Nein. - Wir haben vor vier Jahren in der Koalition sehr genau überlegt: Erhalten wir das Landeserziehungsgeld für Bedürftige, das heißt für Menschen mit geringem Einkommen? Ich stelle fest: Wir erhalten es. Wir werden es auch beibehalten, nachdem das Betreuungsgeld in Kraft getreten ist. Auch dann wird es in Bayern ein Landeserziehungsgeld für Menschen mit geringem
Einkommen geben. Wir reden nicht nur von den kleinen Leuten, sondern wir tun etwas für die kleinen Leute. Das ist echte Familienpolitik.
Immer wieder werden ideologische Vorurteile geschürt. Es wird behauptet, die CSU wolle - die FDP nehme ich jetzt gar nicht in Anspruch -, dass die Frau zu Hause am Herd sei.
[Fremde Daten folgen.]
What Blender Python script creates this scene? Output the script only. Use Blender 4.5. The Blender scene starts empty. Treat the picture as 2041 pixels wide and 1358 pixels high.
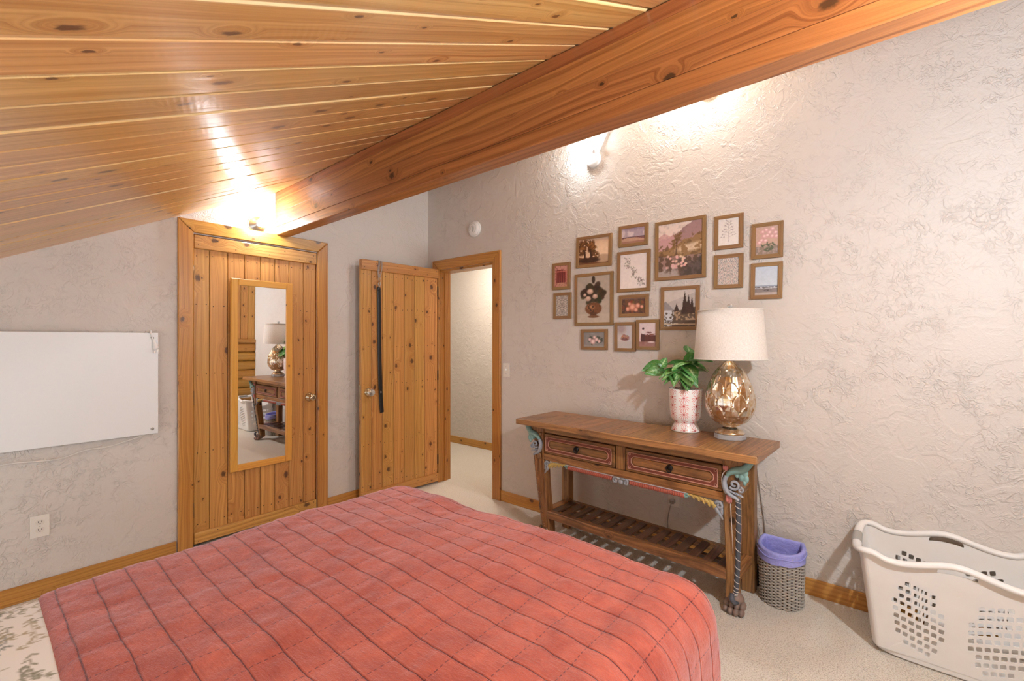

Fakt ist: In keinem anderen westdeutschen Bundesland gibt es eine höhere Frauenerwerbsquote als in Bayern.
Nun kann man behaupten, dass liege am guten Wachstum und an den Arbeitsplätzen. Ja, natürlich liegt es auch daran. Aber das Argument, wir hätten eine Mentalität, wonach sich die Frau rechtfertigen müsse, wenn sie berufstätig sei, ist Quatsch. Ich wiederhole: Bayern hat die höchste Frauenerwerbsquote unter den westlichen Bundesländern. Ich sage bewusst: unter den westlichen Bundesländern; in den östlichen Ländern gibt es eine andere Tradition.
Ich habe die reale Lage in Bayern geschildert. Familien in Bayern erfahren Unterstützung durch zusätzliche Kinderkrippenplätze, durch Maßnahmen zur besseren Vereinbarkeit von Familie und Berufstätigkeit, durch das Landeserziehungsgeld, durch die Befreiung von der Kindergartengebühr. Damit hat gerade diese Regierung in den letzten vier Jahren in ganz Deutschland Maßstäbe gesetzt hat. Das war uns gemeinsam wichtig, der CSU wie der FDP.